Pre-retirees are prioritising paying off mortgages ahead of retirement planning, suggesting cohorts based on debt liabilities should be considered, says Paul Sayer, chief operating officer REST.

The findings are based on member research carried out by REST.

“People are living longer and thinking about a longer investment horizon, but they want to pay that debt off first. Part of the answer may be to dial down their risk if there’s a fixed liability coming up. It comes back to understanding circumstances and liabilities better,” said Sayer.

He believes lifecycle investing based on age or balance-based cohorts tends to over-generalise risk appetites due to an incomplete picture of liabilities and lifestyles.

“Based on our surveys we try to pick up what people need for a comfortable lifestyle and learn from them… And we know are older members are putting their savings into mortgages,” said Sayer.

REST has already begun tailoring the way it communicates to members, by providing retirement income projections in annual balance statements. While there are no imminent plans to separate members into cohorts, it may be a future option if the fund can collect more granular information about members’ personal and financial circumstances.

“At the moment there’s not a cohort, we continue to look at it but we don’t have a drop dead date,” said Sayer. “This research suggests people have different needs, such as, does the person want to maximise that small amount balance, or have a liability they want to pay off with their super? How you find that debt piece out, I don’t know.”

Sayer added: “You need to be very careful to offer an option that’s suitable, and think smarter because members have different circumstances. You need to ask, ‘do you have enough information about their partner and circumstances, assets and liabilities?’”

REST has a five percent overall membership demographic of baby boomers, equating to about 100,000 members aged 55 to 65, with one default option. The vast majority of REST’s survey respondents said their number one ‘best investment strategy’ was paying off their mortgage.
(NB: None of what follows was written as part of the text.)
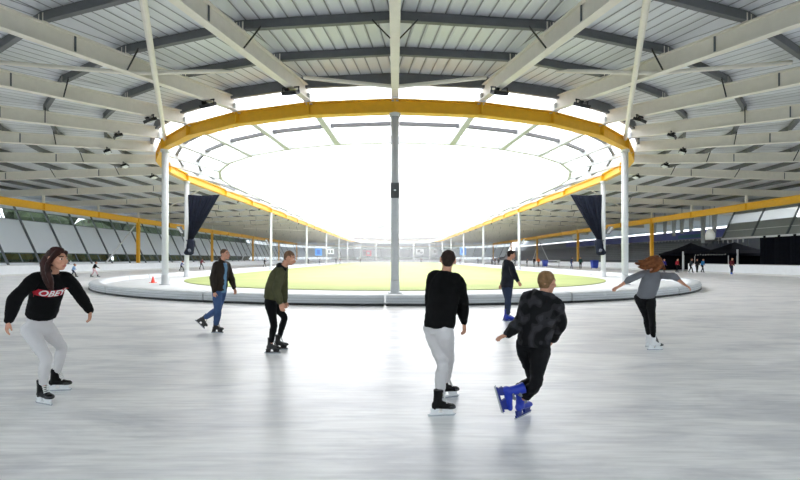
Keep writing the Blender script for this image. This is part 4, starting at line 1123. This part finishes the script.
# ---- 6: man in dark quilted jacket, blue skates, near the kerb
H = 1.80
nk = U(508.3, 261, 11.8); pv = U(507, 287, 11.85); J = pose(H, U(511.2, 254.7, 11.75), nk, pv, 75, hyaw=80)
arm(J, 'R', H, (513.5, 273.5, -1), (518, 281, -1)); arm(J, 'L', H, (506, 275, 1), (501.5, 284, 1))
leg(J, 'R', H, (508.5, 301), foot_at(508, 321, 11.8), -1); leg(J, 'L', H, (507, 301), foot_at(506.5, 319.8, 12.0), 1)
K = dict(H=H, J=J, face=yawv(88), top=mat('dark_quilted_nylon', (24, 27, 38), .5, var=.25, vscale=9), topname='jacket', pants=mat('dark_jeans', (48, 58, 80), .85, var=.1), hairm=mat('dark_brown_hair', (44, 32, 28), .7, var=.3, vscale=30), shorthair=1, fringe=1, skate=S_blue,
         toeR=yawv(88), toeL=yawv(84), tfit=.04, hem=-.02, hood=1, leg=.012, vox=.01, twr=.01)
figure(K, 'person in dark quilted jacket, jeans and blue skates beside the grey kerb', (nk.x, 11.9))

# ---- 7: girl from behind, grey top, arms spread
H = 1.66
nk = U(652.8, 270.5, 7.95); pv = U(645, 297, 8.15); J = pose(H, U(655.5, 263, 7.85), nk, pv, 8, hyaw=20, shw=.09)
arm(J, 'L', H, (630.5, 279, -1), (619, 286.5, -1)); arm(J, 'R', H, (674, 276.5, -1), (684.5, 284.5, -1))
leg(J, 'R', H, (652.5, 314), foot_at(653.5, 350), -1); leg(J, 'L', H, (648, 313), foot_at(649, 346.5), 1)
gh = mat('copper_hair', (112, 66, 36), .55, var=.5, vscale=12)
K = dict(H=H, J=J, face=yawv(15, -.2), top=mat('grey_jersey', (112, 114, 120), .9, var=.06), topname='shirt', pants=mat('black_leggings', (10, 10, 13), .7), hairm=gh, skate=S_white,
         toeR=yawv(88), toeL=yawv(60), tfit=.022, hem=.02, pfit=.006, leg=.002, w=.95, sleeve=.45, hair=1.08, phem=.12, vox=.008, hwr=.009,
         handL=V(-1, -.2, -.45), handR=V(.8, -.3, -.6), palmL=V(0, .3, -1), palmR=V(0, .3, -1), bend=.03,
         locks=[[(0, 0, .08, .06), (-.05, -.08, .04, .06), (-.12, -.10, -.03, .055), (-.22, -.10, -.07, .04), (-.33, -.09, -.07, .018)],
                [(0, -.06, .05, .06), (-.04, -.11, -.03, .06), (-.12, -.13, -.10, .05), (-.20, -.12, -.14, .035), (-.29, -.1, -.13, .014)],
                [(.03, -.06, .05, .05), (.04, -.11, -.04, .05), (0, -.14, -.12, .05), (-.06, -.13, -.18, .03), (-.1, -.12, -.2, .016)],
                [(.05, 0, .05, .04), (.09, -.05, -.02, .035), (.10, -.09, -.08, .03), (.13, -.1, -.11, .016)],
                [(0, -.03, .10, .04), (-.1, -.07, .06, .035), (-.19, -.09, .0, .03), (-.29, -.08, -.02, .014)]])
figure(K, 'person from behind in grey top, arms spread wide, long copper hair flying', (nk.x, 8.1))

# ---- distant skaters: same builder, coarser
def far_person(u, vb, hpx, yaw, topc, panc, hairc, lab, skc=None, stride=.25, grp=None):
    d = CH * FP / (vb - 258.5); H = max(1.2, min(1.9, hpx * d / FP)) - .08; x = (u - 395) * d / FP
    f = yawv(yaw); r = V(cos(radians(yaw)), -sin(radians(yaw)), 0); pv = V(x, d, .56 * H + .05) - f * .05; nk = pv + V(0, 0, .30 * H) + f * .13
    J = pose(H, nk + V(0, 0, .085 * H) + f * .03, nk, pv, yaw)
    for sd, sg in (('L', -1), ('R', 1)):
        sh = J['sh' + sd]; a = f * sg * .14 - V(0, 0, .23) + r * sg * .08
        J['el' + sd] = sh + a.normalized() * .165 * H; J['wr' + sd] = J['el' + sd] + (a + f * .22).normalized() * .145 * H
        an = V(x, d, .16) + r * sg * .10 + f * sg * stride; J['an' + sd] = an; hp = J['hip' + sd]
        J['kn' + sd] = (hp + an) / 2 + f * .07
    cn_ = lambda c: mat('cloth_%d_%d_%d' % c, c, .85, var=.08)
    K = dict(H=H, J=J, face=f, hup=V(0, 0, 1), top=cn_(topc), topname='jacket', pants=cn_(panc), hairm=cn_(hairc), shorthair=1, vox=.022, tfit=.03, skate=dict(boot=cn_(skc or (26, 26, 28)), holder=M_plast), toeL=f, toeR=f, pfit=.015)
    r_, _, _ = figure(K, lab, (x, d))
    if grp: r_['group'] = grp
    return r_
BL, NV, GY, RD, WH, JN = (22, 22, 26), (36, 44, 72), (96, 98, 102), (170, 40, 56), (210, 208, 208), (64, 80, 116)
HD, HB, HL = (40, 30, 26), (90, 64, 46), (150, 120, 80)
far_person(73.5, 277.5, 13, 80, (150, 180, 215), (46, 52, 70), HB, 'small distant skater in light blue top and dark trousers, left track')
far_person(94.5, 277.5, 16, 60, BL, (214, 180, 184), HD, 'distant skater in black top and pale pink trousers, left track')
far_person(181.5, 271.3, 10.5, 60, (120, 130, 170), BL, HB, 'distant skater between the two left columns')
far_person(201.5, 269.5, 11, 40, (130, 70, 80), GY, HD, 'tiny skater in dark red behind the brown jacket skater')
far_person(264.5, 267, 9, 90, BL, BL, HD, 'tiny dark skater left of the olive sweater skater')
far_person(697, 272.9, 14, 200, (26, 26, 30), BL, HD, 'distant skater in black at the gap in the right boards')
far_person(690.8, 273, 14.5, 150, (40, 50, 60), BL, HB, 'distant skater in dark top, second from the tent post')
far_person(695.3, 272.0, 14, 20, (30, 110, 170), NV, HB, 'distant skater in bright blue jacket near the tent') if False else None
far_person(702.5, 272.8, 14, 170, (44, 120, 176), (30, 34, 50), HB, 'distant skater in bright blue jacket near the tent')
far_person(677, 272.7, 14, 170, RD, BL, HD, 'distant skater in crimson jacket beside the white tent post')
far_person(664, 272.5, 13.5, 190, (48, 50, 130), BL, HL, 'distant skater in violet-blue coat behind the girl with copper hair')
far_person(731.5, 274.8, 17, 180, (90, 26, 36), (30, 34, 56), HD, 'distant skater in dark red jacket and blue skates, far right', (30, 80, 180), .08)
far_person(571.5, 268.8, 12, 150, NV, JN, HD, 'distant skater in navy under the curtain on the right')
far_person(580.5, 269.3, 13, 200, (30, 70, 64), BL, HB, 'distant skater in dark green next to the blue bin')
far_person(534, 267, 10, 170, BL, GY, HD, 'tiny skater left of the orange top skater by the far right boards')
far_person(538.5, 266.8, 10.5, 190, (210, 110, 60), BL, HB, 'tiny skater in orange top by the far right boards')
for i, (u, vb) in enumerate(((308, 265.6), (319.5, 265), (336, 264.6), (340, 264.4), (360.5, 263.6), (286, 266.2), (455, 264.4), (460, 264.2), (478, 264.8), (483.5, 265), (492, 265.4), (495, 265.2), (498.5, 265.6), (515, 266), (506, 265.7), (421, 263.4), (527, 266.4))):
    far_person(u, vb, 7.5, (i * 77) % 360, (BL, NV, (60, 60, 70), (90, 60, 60))[i % 4], (BL, NV)[i % 2], HD, 'tiny dark skater on the distant %s side of the track' % ('left' if u < 395 else 'right'), None, .15, 'tiny skaters on the distant %s track' % ('left' if u < 395 else 'right'))
for nm_, mm_ in MATS.items():
    if any(w_ in nm_ for w_ in ('cloth_', 'black_sweat', 'black_wool', 'olive', 'trousers', 'leggings', 'jeans', 'jersey', 'jacket', 'quilted', 'hood', 'denim', 'hair', 'leather', 'shirt')):
        mm_.node_tree.nodes['Principled BSDF'].inputs['Specular IOR Level'].default_value = .18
Sayer said this flagged future appetite for equity release products, such as reverse mortgages, along with annuities and aged care product options.

“We’re picking up a shift in interest in aged care products and we recognise these are important considerations, so we’ll need to address what the longevity products are out there.”

REST’s survey revealed the extent of the lack of confidence many baby boomers have about retiring with sufficient savings, with two thirds of the 1000 pre-retirees polled saying they will need to rely on the age pension, while fewer than 11 percent have balances greater than $400,000. A further 21 percent of members were unsure whether they would need to draw on the pension or not.